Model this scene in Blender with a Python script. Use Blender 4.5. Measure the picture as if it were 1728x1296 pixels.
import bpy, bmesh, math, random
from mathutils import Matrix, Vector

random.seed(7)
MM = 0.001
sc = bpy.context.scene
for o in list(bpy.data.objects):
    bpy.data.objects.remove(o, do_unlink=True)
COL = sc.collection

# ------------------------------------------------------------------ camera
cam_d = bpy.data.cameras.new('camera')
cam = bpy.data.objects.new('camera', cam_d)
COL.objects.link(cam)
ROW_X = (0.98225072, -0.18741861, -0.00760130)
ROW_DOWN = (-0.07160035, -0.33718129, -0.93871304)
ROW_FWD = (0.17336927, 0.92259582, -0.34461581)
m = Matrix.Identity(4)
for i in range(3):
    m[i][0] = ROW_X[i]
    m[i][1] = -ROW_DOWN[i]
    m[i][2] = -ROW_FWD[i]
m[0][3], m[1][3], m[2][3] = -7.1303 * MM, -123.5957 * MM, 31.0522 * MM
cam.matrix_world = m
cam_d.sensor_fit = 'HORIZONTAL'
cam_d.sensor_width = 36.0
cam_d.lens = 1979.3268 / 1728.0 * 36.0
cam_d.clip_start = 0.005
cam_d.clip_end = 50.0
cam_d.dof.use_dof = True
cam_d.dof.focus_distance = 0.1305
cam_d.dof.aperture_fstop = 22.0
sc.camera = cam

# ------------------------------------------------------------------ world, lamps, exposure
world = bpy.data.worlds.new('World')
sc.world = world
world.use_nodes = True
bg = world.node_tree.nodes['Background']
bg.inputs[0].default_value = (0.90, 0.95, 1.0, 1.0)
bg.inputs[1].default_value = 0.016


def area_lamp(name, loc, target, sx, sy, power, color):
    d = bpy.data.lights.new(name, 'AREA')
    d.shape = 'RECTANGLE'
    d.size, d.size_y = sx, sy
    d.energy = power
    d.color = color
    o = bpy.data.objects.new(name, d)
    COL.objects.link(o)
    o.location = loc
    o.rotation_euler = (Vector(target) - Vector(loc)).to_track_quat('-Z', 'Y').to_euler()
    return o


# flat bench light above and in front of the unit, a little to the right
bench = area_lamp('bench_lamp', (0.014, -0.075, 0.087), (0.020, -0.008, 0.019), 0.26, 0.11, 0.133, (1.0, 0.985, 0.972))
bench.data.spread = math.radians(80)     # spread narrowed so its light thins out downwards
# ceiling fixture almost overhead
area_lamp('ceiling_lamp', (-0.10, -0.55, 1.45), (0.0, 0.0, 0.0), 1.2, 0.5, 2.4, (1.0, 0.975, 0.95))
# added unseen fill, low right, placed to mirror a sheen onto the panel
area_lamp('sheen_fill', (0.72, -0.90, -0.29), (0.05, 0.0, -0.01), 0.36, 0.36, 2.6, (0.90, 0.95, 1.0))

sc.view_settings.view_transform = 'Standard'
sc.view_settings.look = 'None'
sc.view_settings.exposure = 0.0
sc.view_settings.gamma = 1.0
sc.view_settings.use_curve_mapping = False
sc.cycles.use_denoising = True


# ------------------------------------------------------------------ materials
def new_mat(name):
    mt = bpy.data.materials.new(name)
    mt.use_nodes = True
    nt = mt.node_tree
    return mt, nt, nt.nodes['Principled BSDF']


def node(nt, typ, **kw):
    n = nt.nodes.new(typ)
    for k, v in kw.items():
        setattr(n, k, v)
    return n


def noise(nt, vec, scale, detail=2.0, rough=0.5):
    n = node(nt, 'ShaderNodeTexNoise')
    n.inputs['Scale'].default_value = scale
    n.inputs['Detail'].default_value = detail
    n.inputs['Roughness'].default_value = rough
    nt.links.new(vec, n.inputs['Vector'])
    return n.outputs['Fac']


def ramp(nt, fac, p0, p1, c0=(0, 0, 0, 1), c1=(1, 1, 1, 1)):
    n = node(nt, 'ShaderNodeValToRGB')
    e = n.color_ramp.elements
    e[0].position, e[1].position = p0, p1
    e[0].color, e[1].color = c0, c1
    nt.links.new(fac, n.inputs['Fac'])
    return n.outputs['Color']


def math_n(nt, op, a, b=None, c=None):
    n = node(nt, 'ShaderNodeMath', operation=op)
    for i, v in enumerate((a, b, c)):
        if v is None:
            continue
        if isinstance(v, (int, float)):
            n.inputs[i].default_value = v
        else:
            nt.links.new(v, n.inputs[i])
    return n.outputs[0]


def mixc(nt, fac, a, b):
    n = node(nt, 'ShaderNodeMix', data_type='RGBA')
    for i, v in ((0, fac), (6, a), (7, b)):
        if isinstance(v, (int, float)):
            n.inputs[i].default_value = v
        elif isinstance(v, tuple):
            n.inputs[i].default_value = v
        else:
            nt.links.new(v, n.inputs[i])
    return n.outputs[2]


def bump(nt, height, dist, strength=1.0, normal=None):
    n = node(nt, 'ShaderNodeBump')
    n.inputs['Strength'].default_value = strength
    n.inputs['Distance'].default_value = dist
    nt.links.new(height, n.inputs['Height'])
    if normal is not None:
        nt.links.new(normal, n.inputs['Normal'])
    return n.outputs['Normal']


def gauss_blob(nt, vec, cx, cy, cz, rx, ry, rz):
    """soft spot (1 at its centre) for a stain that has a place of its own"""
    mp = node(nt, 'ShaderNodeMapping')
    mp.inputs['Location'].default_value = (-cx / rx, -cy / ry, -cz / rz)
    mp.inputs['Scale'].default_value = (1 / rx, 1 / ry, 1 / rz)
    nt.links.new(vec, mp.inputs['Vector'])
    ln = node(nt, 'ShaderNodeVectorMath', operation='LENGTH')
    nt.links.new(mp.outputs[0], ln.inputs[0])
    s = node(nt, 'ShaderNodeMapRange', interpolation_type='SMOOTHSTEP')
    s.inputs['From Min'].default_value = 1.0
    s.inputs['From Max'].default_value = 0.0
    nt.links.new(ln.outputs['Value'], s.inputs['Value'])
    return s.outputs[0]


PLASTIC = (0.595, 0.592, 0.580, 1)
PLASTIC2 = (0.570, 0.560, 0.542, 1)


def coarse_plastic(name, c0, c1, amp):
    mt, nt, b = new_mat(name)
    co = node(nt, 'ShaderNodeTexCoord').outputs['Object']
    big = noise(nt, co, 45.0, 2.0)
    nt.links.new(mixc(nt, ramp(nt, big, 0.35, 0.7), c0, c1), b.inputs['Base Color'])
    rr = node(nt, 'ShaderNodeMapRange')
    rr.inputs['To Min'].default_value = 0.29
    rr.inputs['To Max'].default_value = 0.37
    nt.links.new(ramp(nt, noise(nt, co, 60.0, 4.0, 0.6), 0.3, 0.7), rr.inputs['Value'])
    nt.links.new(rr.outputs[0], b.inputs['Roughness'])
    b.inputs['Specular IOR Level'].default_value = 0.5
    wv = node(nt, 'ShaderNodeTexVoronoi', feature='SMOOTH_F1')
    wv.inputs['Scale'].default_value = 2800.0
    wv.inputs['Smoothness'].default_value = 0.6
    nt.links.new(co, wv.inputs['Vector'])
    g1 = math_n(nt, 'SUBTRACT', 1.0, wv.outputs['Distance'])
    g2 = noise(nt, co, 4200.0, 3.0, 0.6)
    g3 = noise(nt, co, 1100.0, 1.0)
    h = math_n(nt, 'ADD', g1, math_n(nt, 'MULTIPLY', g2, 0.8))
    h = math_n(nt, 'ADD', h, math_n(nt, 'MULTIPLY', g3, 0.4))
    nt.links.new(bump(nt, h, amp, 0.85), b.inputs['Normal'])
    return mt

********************

• Task to complete:
What you return should be the lines from the start of the data through the line with "bg.inputs[1].default_value = 0.016", quoted exactly and nothing more.

• Completed exercise:
Model this scene in Blender with a Python script. Use Blender 4.5. Measure the picture as if it were 1728x1296 pixels.
import bpy, bmesh, math, random
from mathutils import Matrix, Vector

random.seed(7)
MM = 0.001
sc = bpy.context.scene
for o in list(bpy.data.objects):
    bpy.data.objects.remove(o, do_unlink=True)
COL = sc.collection

# ------------------------------------------------------------------ camera
cam_d = bpy.data.cameras.new('camera')
cam = bpy.data.objects.new('camera', cam_d)
COL.objects.link(cam)
ROW_X = (0.98225072, -0.18741861, -0.00760130)
ROW_DOWN = (-0.07160035, -0.33718129, -0.93871304)
ROW_FWD = (0.17336927, 0.92259582, -0.34461581)
m = Matrix.Identity(4)
for i in range(3):
    m[i][0] = ROW_X[i]
    m[i][1] = -ROW_DOWN[i]
    m[i][2] = -ROW_FWD[i]
m[0][3], m[1][3], m[2][3] = -7.1303 * MM, -123.5957 * MM, 31.0522 * MM
cam.matrix_world = m
cam_d.sensor_fit = 'HORIZONTAL'
cam_d.sensor_width = 36.0
cam_d.lens = 1979.3268 / 1728.0 * 36.0
cam_d.clip_start = 0.005
cam_d.clip_end = 50.0
cam_d.dof.use_dof = True
cam_d.dof.focus_distance = 0.1305
cam_d.dof.aperture_fstop = 22.0
sc.camera = cam

# ------------------------------------------------------------------ world, lamps, exposure
world = bpy.data.worlds.new('World')
sc.world = world
world.use_nodes = True
bg = world.node_tree.nodes['Background']
bg.inputs[0].default_value = (0.90, 0.95, 1.0, 1.0)
bg.inputs[1].default_value = 0.016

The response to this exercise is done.